Valorization of waste potato peel as iron adsorbent and catalyst in photo-oxidation: a sustainable waste management strategy

Abstract

The study presents a unique approach for synergistic remediation of iron and methylene blue from aqueous media using waste potato peel. The waste potato peel was thermally modified at 550 oC to improve the properties desirable for adsorption (high-specific surface area and porosity). The thermally modified waste potato peel was employed in batch adsorption of iron from an aqueous medium at natural pH. Maximum iron adsorption of 202 mg g−1 was recorded for 7.5 mM iron concentration and 1 g L−1 of adsorbent dose. The iron adsorption on thermally modified waste potato peel followed pseudo-second-order kinetics and was best described by the Langmuir isotherm model. The iron adsorption was noted as endothermic, spontaneous, and thermodynamically feasible. The iron-adsorbed waste potato peel derived sorbent was used as a catalyst for photo-oxidative degradation of methylene blue in aqueous solution. The impacts of various process variables (initial dye concentration, catalyst dosage, and hydrogen peroxide concentration) on methylene blue degradation were analyzed. The highest methylene blue degradation of 91.76% was achieved using 1 mM of hydrogen peroxide and 3 g L−1 of iron-adsorbed catalyst in 15 min of exposure time to ultraviolet radiation.

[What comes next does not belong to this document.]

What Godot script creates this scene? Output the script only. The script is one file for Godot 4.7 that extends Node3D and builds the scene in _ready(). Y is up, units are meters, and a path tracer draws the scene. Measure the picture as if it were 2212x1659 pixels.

An apparent degradation rate of 0.116 min−1 was noted for the photo-degradation. The activation energy of the iron-adsorbed catalyst in the photo-oxidative of methylene blue was 12.97 kJ mol−1. The catalyst was noted to have good long-term stability. The low-cost catalyst obtained from waste peel was found to perform exceptionally well, relative to commercial activated carbon-based photo-catalysts.